#### [Provided material]
──────

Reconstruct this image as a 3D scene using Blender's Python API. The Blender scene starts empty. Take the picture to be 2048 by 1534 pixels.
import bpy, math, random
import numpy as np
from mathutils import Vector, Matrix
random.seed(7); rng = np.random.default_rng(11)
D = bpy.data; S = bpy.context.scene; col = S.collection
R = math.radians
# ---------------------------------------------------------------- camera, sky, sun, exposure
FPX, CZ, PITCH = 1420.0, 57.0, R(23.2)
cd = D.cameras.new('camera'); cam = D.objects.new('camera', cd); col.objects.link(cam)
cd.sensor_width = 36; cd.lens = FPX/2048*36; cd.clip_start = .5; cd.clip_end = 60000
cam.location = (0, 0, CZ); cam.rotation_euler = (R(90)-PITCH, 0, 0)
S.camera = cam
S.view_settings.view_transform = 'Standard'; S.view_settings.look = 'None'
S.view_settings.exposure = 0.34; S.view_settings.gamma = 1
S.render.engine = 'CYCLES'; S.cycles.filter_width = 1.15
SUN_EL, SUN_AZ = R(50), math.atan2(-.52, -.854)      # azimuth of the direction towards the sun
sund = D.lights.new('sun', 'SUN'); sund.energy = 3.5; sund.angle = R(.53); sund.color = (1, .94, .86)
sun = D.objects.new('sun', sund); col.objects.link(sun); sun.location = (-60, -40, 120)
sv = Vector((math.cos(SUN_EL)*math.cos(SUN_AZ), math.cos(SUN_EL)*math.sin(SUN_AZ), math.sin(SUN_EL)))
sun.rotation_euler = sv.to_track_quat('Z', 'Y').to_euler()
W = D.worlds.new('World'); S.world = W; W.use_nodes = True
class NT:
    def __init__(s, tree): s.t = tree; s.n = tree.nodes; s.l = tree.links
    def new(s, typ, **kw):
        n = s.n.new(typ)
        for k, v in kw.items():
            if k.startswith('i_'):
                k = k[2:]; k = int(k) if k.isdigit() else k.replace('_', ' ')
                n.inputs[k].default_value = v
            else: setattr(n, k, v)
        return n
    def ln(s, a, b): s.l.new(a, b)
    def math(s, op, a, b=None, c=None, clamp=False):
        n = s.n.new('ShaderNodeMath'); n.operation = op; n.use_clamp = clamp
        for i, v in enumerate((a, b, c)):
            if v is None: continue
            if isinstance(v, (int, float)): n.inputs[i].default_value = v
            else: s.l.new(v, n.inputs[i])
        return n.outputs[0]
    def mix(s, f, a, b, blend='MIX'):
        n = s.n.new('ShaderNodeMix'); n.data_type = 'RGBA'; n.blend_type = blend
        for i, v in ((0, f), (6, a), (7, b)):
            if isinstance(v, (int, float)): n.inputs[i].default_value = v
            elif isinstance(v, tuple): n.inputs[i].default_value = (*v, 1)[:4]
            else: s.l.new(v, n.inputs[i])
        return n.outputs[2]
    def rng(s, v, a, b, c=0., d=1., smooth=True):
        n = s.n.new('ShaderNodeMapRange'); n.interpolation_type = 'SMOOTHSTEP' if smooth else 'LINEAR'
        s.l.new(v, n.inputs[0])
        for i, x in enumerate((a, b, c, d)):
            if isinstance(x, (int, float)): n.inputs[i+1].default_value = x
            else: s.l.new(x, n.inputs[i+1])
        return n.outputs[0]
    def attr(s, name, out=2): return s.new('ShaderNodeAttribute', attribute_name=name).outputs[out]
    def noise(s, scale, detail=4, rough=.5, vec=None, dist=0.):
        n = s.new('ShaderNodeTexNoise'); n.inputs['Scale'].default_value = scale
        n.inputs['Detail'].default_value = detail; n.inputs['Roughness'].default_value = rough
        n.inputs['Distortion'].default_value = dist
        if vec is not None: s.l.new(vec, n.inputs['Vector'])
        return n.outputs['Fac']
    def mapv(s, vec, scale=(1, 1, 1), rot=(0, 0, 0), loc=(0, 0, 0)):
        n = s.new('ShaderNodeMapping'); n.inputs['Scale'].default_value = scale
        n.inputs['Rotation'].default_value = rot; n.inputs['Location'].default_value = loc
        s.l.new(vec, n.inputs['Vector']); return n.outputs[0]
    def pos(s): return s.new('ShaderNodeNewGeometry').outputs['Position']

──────

#### [Problem description]
Make an exact copy of the material above.

#### [Task output]
Reconstruct this image as a 3D scene using Blender's Python API. The Blender scene starts empty. Take the picture to be 2048 by 1534 pixels.
import bpy, math, random
import numpy as np
from mathutils import Vector, Matrix
random.seed(7); rng = np.random.default_rng(11)
D = bpy.data; S = bpy.context.scene; col = S.collection
R = math.radians
# ---------------------------------------------------------------- camera, sky, sun, exposure
FPX, CZ, PITCH = 1420.0, 57.0, R(23.2)
cd = D.cameras.new('camera'); cam = D.objects.new('camera', cd); col.objects.link(cam)
cd.sensor_width = 36; cd.lens = FPX/2048*36; cd.clip_start = .5; cd.clip_end = 60000
cam.location = (0, 0, CZ); cam.rotation_euler = (R(90)-PITCH, 0, 0)
S.camera = cam
S.view_settings.view_transform = 'Standard'; S.view_settings.look = 'None'
S.view_settings.exposure = 0.34; S.view_settings.gamma = 1
S.render.engine = 'CYCLES'; S.cycles.filter_width = 1.15
SUN_EL, SUN_AZ = R(50), math.atan2(-.52, -.854)      # azimuth of the direction towards the sun
sund = D.lights.new('sun', 'SUN'); sund.energy = 3.5; sund.angle = R(.53); sund.color = (1, .94, .86)
sun = D.objects.new('sun', sund); col.objects.link(sun); sun.location = (-60, -40, 120)
sv = Vector((math.cos(SUN_EL)*math.cos(SUN_AZ), math.cos(SUN_EL)*math.sin(SUN_AZ), math.sin(SUN_EL)))
sun.rotation_euler = sv.to_track_quat('Z', 'Y').to_euler()
W = D.worlds.new('World'); S.world = W; W.use_nodes = True
class NT:
    def __init__(s, tree): s.t = tree; s.n = tree.nodes; s.l = tree.links
    def new(s, typ, **kw):
        n = s.n.new(typ)
        for k, v in kw.items():
            if k.startswith('i_'):
                k = k[2:]; k = int(k) if k.isdigit() else k.replace('_', ' ')
                n.inputs[k].default_value = v
            else: setattr(n, k, v)
        return n
    def ln(s, a, b): s.l.new(a, b)
    def math(s, op, a, b=None, c=None, clamp=False):
        n = s.n.new('ShaderNodeMath'); n.operation = op; n.use_clamp = clamp
        for i, v in enumerate((a, b, c)):
            if v is None: continue
            if isinstance(v, (int, float)): n.inputs[i].default_value = v
            else: s.l.new(v, n.inputs[i])
        return n.outputs[0]
    def mix(s, f, a, b, blend='MIX'):
        n = s.n.new('ShaderNodeMix'); n.data_type = 'RGBA'; n.blend_type = blend
        for i, v in ((0, f), (6, a), (7, b)):
            if isinstance(v, (int, float)): n.inputs[i].default_value = v
            elif isinstance(v, tuple): n.inputs[i].default_value = (*v, 1)[:4]
            else: s.l.new(v, n.inputs[i])
        return n.outputs[2]
    def rng(s, v, a, b, c=0., d=1., smooth=True):
        n = s.n.new('ShaderNodeMapRange'); n.interpolation_type = 'SMOOTHSTEP' if smooth else 'LINEAR'
        s.l.new(v, n.inputs[0])
        for i, x in enumerate((a, b, c, d)):
            if isinstance(x, (int, float)): n.inputs[i+1].default_value = x
            else: s.l.new(x, n.inputs[i+1])
        return n.outputs[0]
    def attr(s, name, out=2): return s.new('ShaderNodeAttribute', attribute_name=name).outputs[out]
    def noise(s, scale, detail=4, rough=.5, vec=None, dist=0.):
        n = s.new('ShaderNodeTexNoise'); n.inputs['Scale'].default_value = scale
        n.inputs['Detail'].default_value = detail; n.inputs['Roughness'].default_value = rough
        n.inputs['Distortion'].default_value = dist
        if vec is not None: s.l.new(vec, n.inputs['Vector'])
        return n.outputs['Fac']
    def mapv(s, vec, scale=(1, 1, 1), rot=(0, 0, 0), loc=(0, 0, 0)):
        n = s.new('ShaderNodeMapping'); n.inputs['Scale'].default_value = scale
        n.inputs['Rotation'].default_value = rot; n.inputs['Location'].default_value = loc
        s.l.new(vec, n.inputs['Vector']); return n.outputs[0]
    def pos(s): return s.new('ShaderNodeNewGeometry').outputs['Position']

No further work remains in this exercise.